When it comes to road racers, Perales said the police department has had a big impact, but it still remains a problem. "I would say it's not as bad as before," he added.

He commended Mabton officers for updating themselves on current laws regarding illegally modified cars. Many traffic stops resulted from that.

Animal control will be a big focus in 2008, Perales said. "We're taking a big stance on that. (So far) we've issued a lot of warnings for first offenses. We're going to be issuing citations."

In 2007, Mabton had 45 cases relating to animal problems.

In Grandview, combating gang related activity was a major focus in 2007.

"This year we had a lot of emphasis on gangs and gang intervention," said Grandview Police Chief Dave Charvet. "We, like all other communities, have been seeing a surge in gang activity. We enacted a lot of updates in our title 9 (of the municipal code) this year in an effort to give us more tools."

One of those tools was to enforce parental responsibility. If juveniles are out wandering the streets after midnight, police can give their parents a citation. Charvet said that when the new code was first enforced, police issued almost a dozen citations in the first month.

Police also conducted gang emphasis patrols after school to curb gang activity. And, added Charvet, "We as a police department and as a city were able to shut down some residential areas in town where gang activity was suspected."

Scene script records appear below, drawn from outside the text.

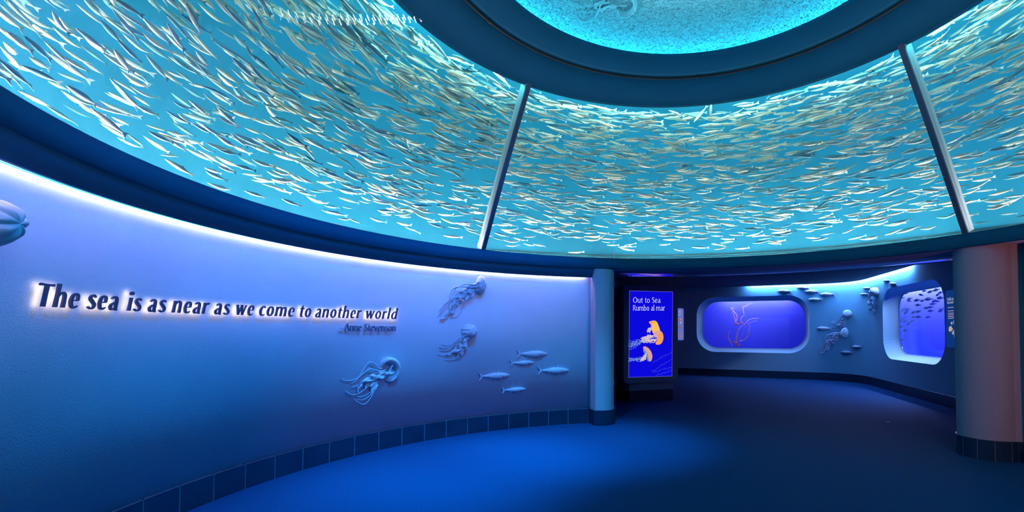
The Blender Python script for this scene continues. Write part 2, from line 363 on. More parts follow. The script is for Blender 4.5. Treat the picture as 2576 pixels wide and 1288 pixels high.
def wall_seg(name, a, c, hole, inset, depth, nrm_sign, glass_name, deep=1.15, m=FARWALL):
    e = (c - a).normalized(); L = (c - a).length; n = Vector((-e.y, e.x)) * nrm_sign          # n points away from the room
    W = lambda u, v, q=0.0: Vector((H * (a.x + e.x * u + n.x * q), H * (a.y + e.y * u + n.y * q), H * (v + 1)))
    b = MB(); outer = [(0, -1), (L, -1), (L, ZT), (0, ZT)]; h = rrect(*hole)
    polys = [[Vector((u, v, 0)) for u, v in outer], [Vector((u, v, 0)) for u, v in h]]
    flat = outer + h; tris = tessellate_polygon(polys)
    b.add([W(u, v) for u, v in flat], tris)
    hi = rrect(hole[0] + inset, hole[1] - inset, hole[2] + inset, hole[3] - inset, hole[4] - inset * 0.7)
    rows = []
    for k in range(6):                                  # splayed, softly rounded reveal
        t = k / 5; f_ = 1 - (1 - t) ** 1.6
        rows.append([W(p[0] + (q[0] - p[0]) * t, p[1] + (q[1] - p[1]) * t, depth * f_) for p, q in zip(h, hi)])
    b.grid(rows, cu=True)
    o = struct(b.build(name, m, merge=True))
    g = MB(); pane = rrect(hole[0] + inset - .04, hole[1] - inset + .04, hole[2] + inset - .04, hole[3] - inset + .04, hole[4] - inset * 0.7)
    g.prism([W(u, v, depth + 0.004) for u, v in pane], tuple(Vector((n.x, n.y, 0)) * H * 0.03)); struct(g.build(glass_name, WINGLASS))
    # tank box behind
    t = MB(); u0, u1, v0, v1 = hole[0] - (0.35 if deep > 1 else 1.9), hole[1] + 0.35, -0.75, 1.25; D0, D1 = depth + 0.04, depth + deep
    t.add([W(u0, v0, D1), W(u1, v0, D1), W(u1, v1, D1), W(u0, v1, D1), W(u0, v0, D0), W(u1, v0, D0), W(u1, v1, D0), W(u0, v1, D0)], [(0, 1, 2, 3), (0, 4, 5, 1), (1, 5, 6, 2), (2, 6, 7, 3), (3, 7, 4, 0)])
    struct(t.build('wall_' + name.split('_')[1] + '_tank', BLUELINER))
    return W
def s_of(a, c, x, y):
    p, _, _ = on_far(x, y); e = (c - a).normalized(); return (p.x / H - a.x) * e.x + (p.y / H - a.y) * e.y
W1a = s_of(S1a, S1b, 1752.4, 815); W1b = s_of(S1a, S1b, 2036.6, 815)
W2a = s_of(S2a, S2b, 2221, 815); W2b = s_of(S2a, S2b, 2376.5, 815)
WL1 = wall_seg('wall_back', S1a, f0, (W1a, W1b, -0.455, 0.785, 0.42), 0.09, 0.30, 1, 'window_5')
WL2 = wall_seg('wall_side', f1, S2b, (W2a - TL, W2b - TL, -0.46, 0.755, 0.36), 0.09, 0.24, 1, 'window_6', 0.72)
b = MB(); b.grid([[Vector((H * p.x, H * p.y, H * (z + 1))) for z in (-1, ZT)] for p in fil]); struct(b.build('wall_corner', FARWALL, smooth=True, merge=True))
# passage wall beyond the pillar
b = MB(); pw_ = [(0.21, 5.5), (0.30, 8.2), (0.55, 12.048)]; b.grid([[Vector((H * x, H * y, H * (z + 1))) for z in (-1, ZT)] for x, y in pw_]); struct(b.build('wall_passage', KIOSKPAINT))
# baseboard of the far room
b = MB(); e_ = []
for i, p in enumerate(FAR):
    q0, q1 = FAR[max(0, i - 1)], FAR[min(len(FAR) - 1, i + 1)]; t = (q1 - q0).normalized(); n = Vector((t.y, -t.x)); n = -n if n.dot(p) > 0 else n
    e_.append([Vector((H * (p.x + n.x * o_), H * (p.y + n.y * o_), H * (z + 1))) for o_, z in ((0.018, -1), (0.018, -0.846), (0.012, -0.842), (0, -0.842))])
b.grid(e_); struct(b.build('baseboard_back', TILE))
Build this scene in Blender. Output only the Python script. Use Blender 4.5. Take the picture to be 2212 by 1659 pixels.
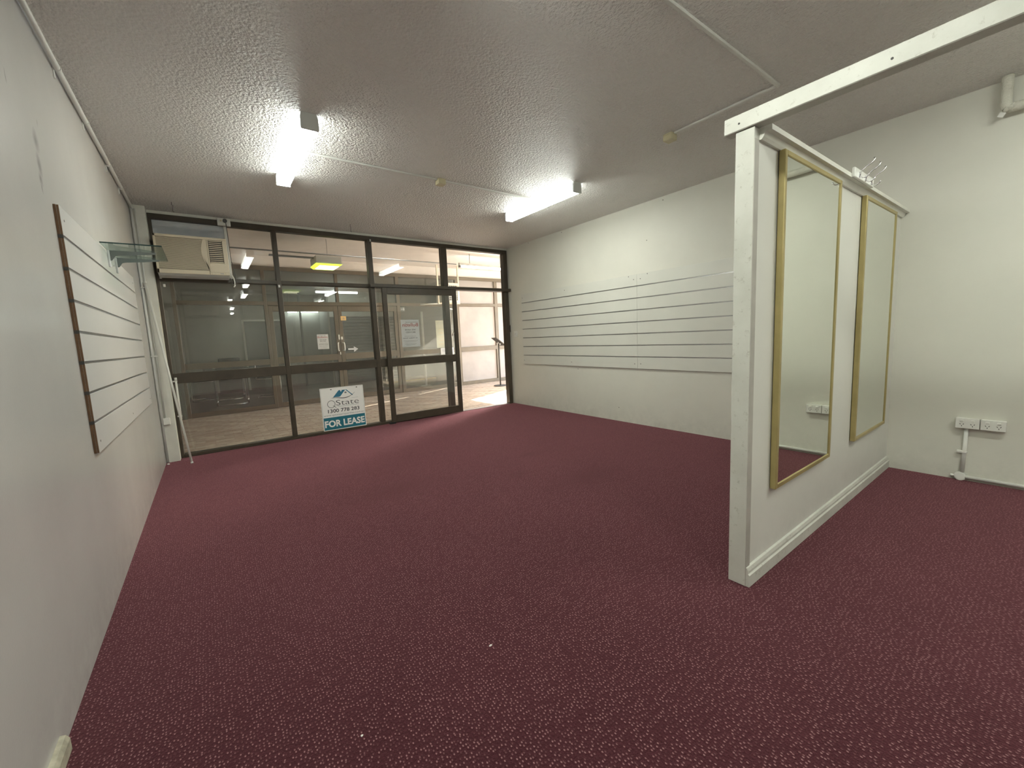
import bpy, bmesh, math, random
from mathutils import Vector, Matrix
random.seed(7)
scene = bpy.context.scene
for o in list(bpy.data.objects):
    bpy.data.objects.remove(o)
COL = scene.collection
R2 = math.radians

# ------------------------------------------------------------------ camera
cam_d = bpy.data.cameras.new('camera')
cam_d.sensor_fit = 'HORIZONTAL'
cam_d.sensor_width = 36.0
cam_d.lens = 36.0 * 884.786 / 2212.0
cam_d.clip_start = 0.02
cam = bpy.data.objects.new('camera', cam_d)
COL.objects.link(cam)
RT = Vector((0.80178597, -0.59587619, -0.04550631))
UP = Vector((0.10556132, 0.06626563, 0.99220244))
FW = Vector((0.5882143, 0.8003377, -0.11603233))
m = Matrix.Identity(4)
for i in range(3):
    m[i][0] = RT[i]; m[i][1] = UP[i]; m[i][2] = -FW[i]
m.translation = (0.4818, -5.926, 1.1978)
cam.matrix_world = m
scene.camera = cam

# ------------------------------------------------------------------ world, sun, exposure
LAMP = 22.0          # ceiling fluorescents
BATTEN = 20.0        # arcade batten
SHOP_TUBE = 8.0
scene.view_settings.view_transform = 'Standard'
scene.view_settings.look = 'None'
scene.view_settings.gamma = 1.0
scene.view_settings.use_curve_mapping = False
scene.view_settings.exposure = 1.76
W = bpy.data.worlds.new('sky'); scene.world = W
W.use_nodes = True
wn = W.node_tree.nodes; wl = W.node_tree.links
sky = wn.new('ShaderNodeTexSky')
sky.sky_type = 'NISHITA'
sky.sun_disc = False
sky.sun_elevation = R2(29)
sky.sun_rotation = R2(63)
wl.new(sky.outputs[0], wn['Background'].inputs[0])
wn['Background'].inputs[1].default_value = 0.7
sun_d = bpy.data.lights.new('sun', 'SUN')
sun_d.energy = 16.0
sun_d.angle = R2(0.53)
sun_d.color = (1.0, 0.93, 0.84)
sun = bpy.data.objects.new('sun', sun_d); COL.objects.link(sun)
sun_dir = Vector((0.89, 0.45, 0.56)).normalized()
sun.location = (14, 8, 8)
sun.rotation_euler = sun_dir.to_track_quat('Z', 'Y').to_euler()

# ------------------------------------------------------------------ materials
def new_mat(name):
    mt = bpy.data.materials.new(name); mt.use_nodes = True
    nt = mt.node_tree; nt.nodes.clear()
    out = nt.nodes.new('ShaderNodeOutputMaterial')
    return mt, nt, out

def pos_node(nt, scale=(1, 1, 1)):
    g = nt.nodes.new('ShaderNodeNewGeometry')
    mp = nt.nodes.new('ShaderNodeMapping')
    mp.inputs['Scale'].default_value = scale
    nt.links.new(g.outputs['Position'], mp.inputs['Vector'])
    return mp.outputs[0]

def noise(nt, vec, scale, detail=2.0, rough=0.5):
    n = nt.nodes.new('ShaderNodeTexNoise')
    n.inputs['Scale'].default_value = scale
    n.inputs['Detail'].default_value = detail
    n.inputs['Roughness'].default_value = rough
    nt.links.new(vec, n.inputs['Vector'])
    return n.outputs[0]

def ramp(nt, fac, p0, p1, c0, c1):
    r = nt.nodes.new('ShaderNodeValToRGB')
    r.color_ramp.elements[0].position = p0; r.color_ramp.elements[1].position = p1
    r.color_ramp.elements[0].color = (*c0, 1); r.color_ramp.elements[1].color = (*c1, 1)
    nt.links.new(fac, r.inputs[0])
    return r.outputs[0]

def mixc(nt, fac, a, b, mode='MIX'):
    mx = nt.nodes.new('ShaderNodeMix'); mx.data_type = 'RGBA'; mx.blend_type = mode
    for sock, v in ((mx.inputs[0], fac), (mx.inputs[6], a), (mx.inputs[7], b)):
        if isinstance(v, (int, float)): sock.default_value = v
        elif isinstance(v, tuple): sock.default_value = (*v, 1)
        else: nt.links.new(v, sock)
    return mx.outputs[2]

def math_n(nt, op, a, b=None, clamp=False):
    n = nt.nodes.new('ShaderNodeMath'); n.operation = op; n.use_clamp = clamp
    for i, v in enumerate((a, b)):
        if v is None: continue
        if isinstance(v, (int, float)): n.inputs[i].default_value = v
        else: nt.links.new(v, n.inputs[i])
    return n.outputs[0]

def bump(nt, height, strength, dist):
    b = nt.nodes.new('ShaderNodeBump')
    b.inputs['Strength'].default_value = strength
    b.inputs['Distance'].default_value = dist
    nt.links.new(height, b.inputs['Height'])
    return b.outputs[0]

def principled(nt, out, rough=0.5, metal=0.0, spec=0.5):
    p = nt.nodes.new('ShaderNodeBsdfPrincipled')
    p.inputs['Roughness'].default_value = rough
    p.inputs['Metallic'].default_value = metal
    p.inputs['Specular IOR Level'].default_value = spec
    nt.links.new(p.outputs[0], out.inputs[0])
    return p

def paint(name, col, rough=0.5, metal=0.0, var=0.06, nscale=6.0, bscale=60.0, bstr=0.05, bdist=0.002, spec=0.5, stretch=(1, 1, 1)):
    mt, nt, out = new_mat(name)
    p = principled(nt, out, rough, metal, spec)
    v = pos_node(nt, stretch)
    n = noise(nt, v, nscale, 4)
    c = ramp(nt, n, 0.3, 0.7, tuple(x * (1 - var) for x in col), tuple(min(1, x * (1 + var)) for x in col))
    nt.links.new(c, p.inputs['Base Color'])
    if bstr > 0:
        nt.links.new(bump(nt, noise(nt, v, bscale, 2), bstr, bdist), p.inputs['Normal'])
    return mt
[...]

The results haven't always been rewarding. Last spring, Grandview requested charges against 11 juveniles after a gang fight. But Charvet said that the prosecutor wouldn't press charges. When asked why, he said, "Why? We don't know why."

Charvet said that a tremendous effort was made in 2007 to strengthen communication and build better relationships with school district administrators.

"We've been working really hard with school administrators on (issues pertaining to children), gangs, graffiti and parental issues."

Grandview had 7,579 calls for service this year, a 5 percent increase over last year. There was a slight increase in burglaries, 147 in 2007 compared to 121 in 2006, but thefts were down significantly. There were 397 theft reports in 2006, and 262 in 2007. Auto thefts are down somewhat, with 63 reported in 2007 and 69 reports in 2006.

Charvet said that focusing on gangs and gang intervention will be a continuing trend in 2008.

"This next year's going to be a challenge for us, I believe, in trying to keep control over some of these youth in the community and making inroads in parental responsibility."